▶ [INFORMATION GIVEN]
==*==

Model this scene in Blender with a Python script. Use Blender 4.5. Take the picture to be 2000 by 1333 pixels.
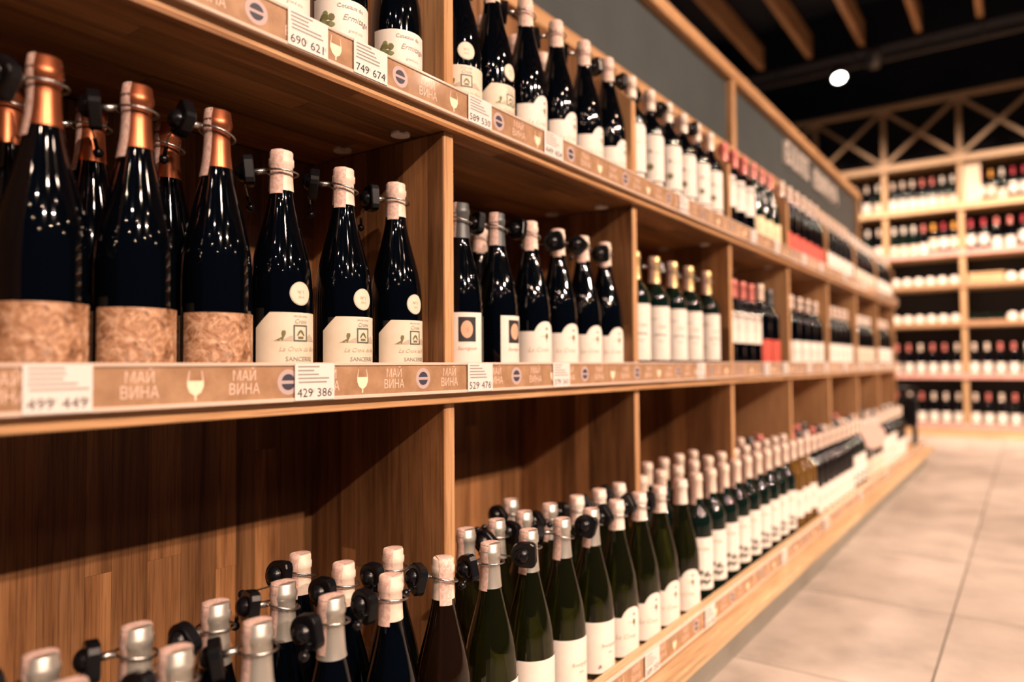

==*==

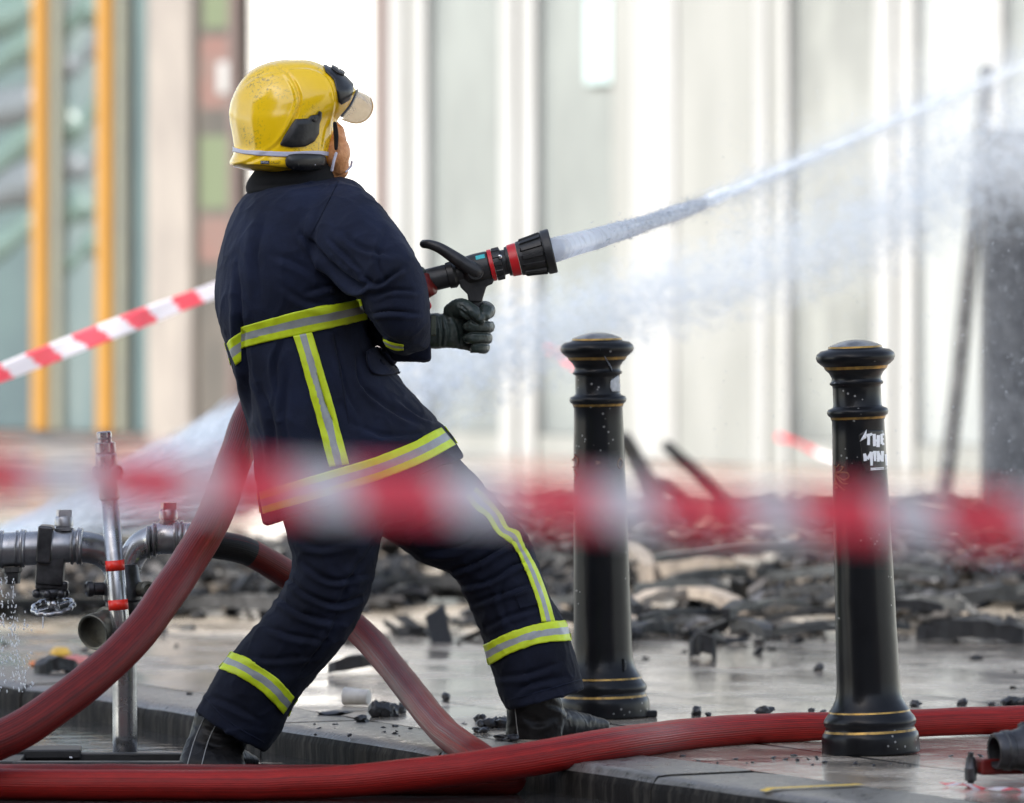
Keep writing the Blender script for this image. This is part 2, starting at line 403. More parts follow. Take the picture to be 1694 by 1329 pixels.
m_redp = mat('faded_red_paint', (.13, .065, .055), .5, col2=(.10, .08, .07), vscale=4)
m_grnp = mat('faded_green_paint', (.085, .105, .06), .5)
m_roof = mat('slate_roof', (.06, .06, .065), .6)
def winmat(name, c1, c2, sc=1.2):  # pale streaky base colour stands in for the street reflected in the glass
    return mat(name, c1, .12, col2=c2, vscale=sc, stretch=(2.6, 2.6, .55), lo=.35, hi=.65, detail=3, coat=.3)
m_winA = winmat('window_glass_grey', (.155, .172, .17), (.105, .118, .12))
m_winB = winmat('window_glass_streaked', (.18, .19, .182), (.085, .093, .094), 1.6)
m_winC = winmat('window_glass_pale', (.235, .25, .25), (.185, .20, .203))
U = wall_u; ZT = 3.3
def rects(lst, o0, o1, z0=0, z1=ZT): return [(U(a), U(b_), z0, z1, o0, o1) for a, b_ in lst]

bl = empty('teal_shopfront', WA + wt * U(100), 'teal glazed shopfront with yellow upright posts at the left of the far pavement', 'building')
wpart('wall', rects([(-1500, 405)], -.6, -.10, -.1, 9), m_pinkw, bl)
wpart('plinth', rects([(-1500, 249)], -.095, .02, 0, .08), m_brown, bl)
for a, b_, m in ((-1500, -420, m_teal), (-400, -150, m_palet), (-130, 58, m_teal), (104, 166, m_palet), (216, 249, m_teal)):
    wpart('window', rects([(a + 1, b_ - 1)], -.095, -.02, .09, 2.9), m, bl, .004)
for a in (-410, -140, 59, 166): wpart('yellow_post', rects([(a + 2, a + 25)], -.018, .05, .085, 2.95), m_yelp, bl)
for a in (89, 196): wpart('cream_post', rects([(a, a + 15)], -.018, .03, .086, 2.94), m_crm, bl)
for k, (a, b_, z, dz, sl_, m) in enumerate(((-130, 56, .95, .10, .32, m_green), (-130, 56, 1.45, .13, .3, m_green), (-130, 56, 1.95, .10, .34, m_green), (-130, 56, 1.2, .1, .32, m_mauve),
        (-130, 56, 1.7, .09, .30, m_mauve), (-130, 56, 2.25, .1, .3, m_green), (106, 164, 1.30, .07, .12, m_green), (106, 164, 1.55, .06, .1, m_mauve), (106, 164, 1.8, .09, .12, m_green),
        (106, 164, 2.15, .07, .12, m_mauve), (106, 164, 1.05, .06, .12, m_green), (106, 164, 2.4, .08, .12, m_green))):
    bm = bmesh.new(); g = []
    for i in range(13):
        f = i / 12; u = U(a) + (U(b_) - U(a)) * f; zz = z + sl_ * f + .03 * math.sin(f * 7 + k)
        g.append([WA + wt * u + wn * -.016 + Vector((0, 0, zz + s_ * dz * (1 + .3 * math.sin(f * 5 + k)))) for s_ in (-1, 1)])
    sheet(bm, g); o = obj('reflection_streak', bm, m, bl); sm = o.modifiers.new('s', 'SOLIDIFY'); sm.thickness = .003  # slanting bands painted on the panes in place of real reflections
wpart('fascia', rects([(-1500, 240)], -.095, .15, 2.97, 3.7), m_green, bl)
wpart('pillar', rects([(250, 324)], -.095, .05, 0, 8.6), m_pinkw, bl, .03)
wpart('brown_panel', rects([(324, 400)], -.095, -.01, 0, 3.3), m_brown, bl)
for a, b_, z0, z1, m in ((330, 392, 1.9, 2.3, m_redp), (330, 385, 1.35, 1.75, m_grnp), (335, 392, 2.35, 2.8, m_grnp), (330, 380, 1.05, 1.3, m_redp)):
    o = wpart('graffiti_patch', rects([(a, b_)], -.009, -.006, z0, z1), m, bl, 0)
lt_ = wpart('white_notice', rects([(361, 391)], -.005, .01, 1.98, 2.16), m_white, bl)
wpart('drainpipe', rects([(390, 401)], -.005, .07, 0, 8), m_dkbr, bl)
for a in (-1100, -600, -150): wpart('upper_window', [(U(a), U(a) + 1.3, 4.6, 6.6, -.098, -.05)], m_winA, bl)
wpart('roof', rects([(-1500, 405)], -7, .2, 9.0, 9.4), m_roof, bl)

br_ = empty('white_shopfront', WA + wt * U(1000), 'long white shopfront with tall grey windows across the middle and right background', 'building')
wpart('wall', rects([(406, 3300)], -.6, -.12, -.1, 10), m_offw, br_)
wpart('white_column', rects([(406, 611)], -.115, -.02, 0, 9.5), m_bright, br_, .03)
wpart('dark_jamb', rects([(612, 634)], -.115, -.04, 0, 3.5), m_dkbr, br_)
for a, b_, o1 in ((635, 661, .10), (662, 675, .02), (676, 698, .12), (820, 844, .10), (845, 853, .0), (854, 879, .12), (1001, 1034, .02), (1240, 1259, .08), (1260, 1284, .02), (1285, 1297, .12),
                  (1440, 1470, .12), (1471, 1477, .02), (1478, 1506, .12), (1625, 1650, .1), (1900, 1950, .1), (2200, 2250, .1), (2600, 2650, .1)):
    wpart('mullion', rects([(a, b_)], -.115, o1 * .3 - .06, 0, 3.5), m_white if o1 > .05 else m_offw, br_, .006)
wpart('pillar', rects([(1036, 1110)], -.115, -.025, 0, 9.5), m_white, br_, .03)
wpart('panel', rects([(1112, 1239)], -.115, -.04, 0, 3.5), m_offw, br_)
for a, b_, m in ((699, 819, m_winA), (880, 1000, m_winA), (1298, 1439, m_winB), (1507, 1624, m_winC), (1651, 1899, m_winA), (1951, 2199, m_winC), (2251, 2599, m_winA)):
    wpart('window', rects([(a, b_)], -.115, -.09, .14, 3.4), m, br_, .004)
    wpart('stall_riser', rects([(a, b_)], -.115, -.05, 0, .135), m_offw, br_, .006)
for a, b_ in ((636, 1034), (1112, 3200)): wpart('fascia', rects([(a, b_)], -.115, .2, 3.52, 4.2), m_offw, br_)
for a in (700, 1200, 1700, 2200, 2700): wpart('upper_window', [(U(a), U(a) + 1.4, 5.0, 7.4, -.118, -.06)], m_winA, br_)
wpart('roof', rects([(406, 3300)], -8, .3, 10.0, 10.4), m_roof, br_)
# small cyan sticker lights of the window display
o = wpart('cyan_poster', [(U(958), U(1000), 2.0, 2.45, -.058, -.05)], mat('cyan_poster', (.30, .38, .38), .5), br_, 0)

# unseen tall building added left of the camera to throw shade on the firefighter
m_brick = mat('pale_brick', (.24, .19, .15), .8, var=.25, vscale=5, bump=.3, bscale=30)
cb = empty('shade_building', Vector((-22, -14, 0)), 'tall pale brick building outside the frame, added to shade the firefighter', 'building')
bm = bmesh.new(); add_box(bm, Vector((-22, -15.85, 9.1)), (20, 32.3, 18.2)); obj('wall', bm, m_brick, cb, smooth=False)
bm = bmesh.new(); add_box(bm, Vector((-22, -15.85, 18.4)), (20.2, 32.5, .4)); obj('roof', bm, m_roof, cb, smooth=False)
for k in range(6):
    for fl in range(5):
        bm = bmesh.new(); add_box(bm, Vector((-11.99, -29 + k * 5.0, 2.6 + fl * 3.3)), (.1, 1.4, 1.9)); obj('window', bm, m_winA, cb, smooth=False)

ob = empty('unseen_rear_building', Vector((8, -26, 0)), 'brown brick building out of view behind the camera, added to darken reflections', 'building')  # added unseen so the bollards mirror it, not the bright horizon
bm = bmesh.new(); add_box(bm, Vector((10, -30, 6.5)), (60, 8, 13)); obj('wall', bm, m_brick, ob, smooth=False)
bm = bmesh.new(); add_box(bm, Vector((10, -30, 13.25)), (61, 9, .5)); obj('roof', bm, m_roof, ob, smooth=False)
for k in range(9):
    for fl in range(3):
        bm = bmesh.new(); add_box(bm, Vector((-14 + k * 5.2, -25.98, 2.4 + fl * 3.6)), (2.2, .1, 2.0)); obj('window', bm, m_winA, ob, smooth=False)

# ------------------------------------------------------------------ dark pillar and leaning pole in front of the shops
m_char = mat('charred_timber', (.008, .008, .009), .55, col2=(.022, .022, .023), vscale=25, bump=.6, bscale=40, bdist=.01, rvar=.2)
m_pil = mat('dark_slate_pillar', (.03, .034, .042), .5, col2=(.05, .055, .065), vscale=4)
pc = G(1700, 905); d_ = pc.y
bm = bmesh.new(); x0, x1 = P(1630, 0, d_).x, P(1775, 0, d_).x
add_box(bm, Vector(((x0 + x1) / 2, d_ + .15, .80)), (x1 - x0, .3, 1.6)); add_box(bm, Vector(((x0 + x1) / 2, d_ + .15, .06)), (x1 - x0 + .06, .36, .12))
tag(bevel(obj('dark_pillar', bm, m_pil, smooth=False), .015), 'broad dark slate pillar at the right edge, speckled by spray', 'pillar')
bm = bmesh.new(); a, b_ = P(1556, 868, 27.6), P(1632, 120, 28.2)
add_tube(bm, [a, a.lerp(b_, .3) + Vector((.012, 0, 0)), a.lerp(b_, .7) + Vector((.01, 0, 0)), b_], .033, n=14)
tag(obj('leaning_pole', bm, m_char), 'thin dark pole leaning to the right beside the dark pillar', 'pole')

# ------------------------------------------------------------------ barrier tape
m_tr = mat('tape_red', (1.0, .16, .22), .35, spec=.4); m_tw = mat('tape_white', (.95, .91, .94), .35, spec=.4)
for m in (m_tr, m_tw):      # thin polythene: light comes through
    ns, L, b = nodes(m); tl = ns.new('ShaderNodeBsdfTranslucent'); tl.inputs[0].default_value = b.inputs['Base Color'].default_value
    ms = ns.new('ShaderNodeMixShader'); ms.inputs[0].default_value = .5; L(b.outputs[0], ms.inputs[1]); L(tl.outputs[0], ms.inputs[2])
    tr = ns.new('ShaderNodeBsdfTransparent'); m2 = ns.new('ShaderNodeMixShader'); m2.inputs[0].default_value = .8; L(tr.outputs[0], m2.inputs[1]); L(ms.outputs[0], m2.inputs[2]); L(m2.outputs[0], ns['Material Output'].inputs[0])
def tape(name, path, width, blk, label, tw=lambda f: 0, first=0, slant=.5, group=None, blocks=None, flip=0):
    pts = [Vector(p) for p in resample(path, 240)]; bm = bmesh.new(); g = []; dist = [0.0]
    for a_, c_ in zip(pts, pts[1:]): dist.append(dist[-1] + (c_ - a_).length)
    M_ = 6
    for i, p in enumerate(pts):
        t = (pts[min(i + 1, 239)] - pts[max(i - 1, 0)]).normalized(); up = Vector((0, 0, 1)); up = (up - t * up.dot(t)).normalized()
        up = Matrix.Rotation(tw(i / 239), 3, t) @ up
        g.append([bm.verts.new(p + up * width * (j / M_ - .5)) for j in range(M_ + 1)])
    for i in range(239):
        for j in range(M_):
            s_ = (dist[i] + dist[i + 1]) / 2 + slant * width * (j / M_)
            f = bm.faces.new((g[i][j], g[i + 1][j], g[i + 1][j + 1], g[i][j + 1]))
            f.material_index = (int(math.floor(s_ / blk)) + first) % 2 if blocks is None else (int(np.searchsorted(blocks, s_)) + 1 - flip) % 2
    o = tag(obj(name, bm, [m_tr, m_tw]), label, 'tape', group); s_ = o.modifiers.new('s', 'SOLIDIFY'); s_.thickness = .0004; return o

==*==

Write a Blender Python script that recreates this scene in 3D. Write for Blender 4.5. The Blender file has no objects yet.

==*==

▶ [EXERCISE TASK]
Using the material above, copy every line in which the string "with" occurs.

▶ [EXPECTED ANSWER]
Model this scene in Blender with a Python script. Use Blender 4.5. Take the picture to be 2000 by 1333 pixels.
bl = empty('teal_shopfront', WA + wt * U(100), 'teal glazed shopfront with yellow upright posts at the left of the far pavement', 'building')
br_ = empty('white_shopfront', WA + wt * U(1000), 'long white shopfront with tall grey windows across the middle and right background', 'building')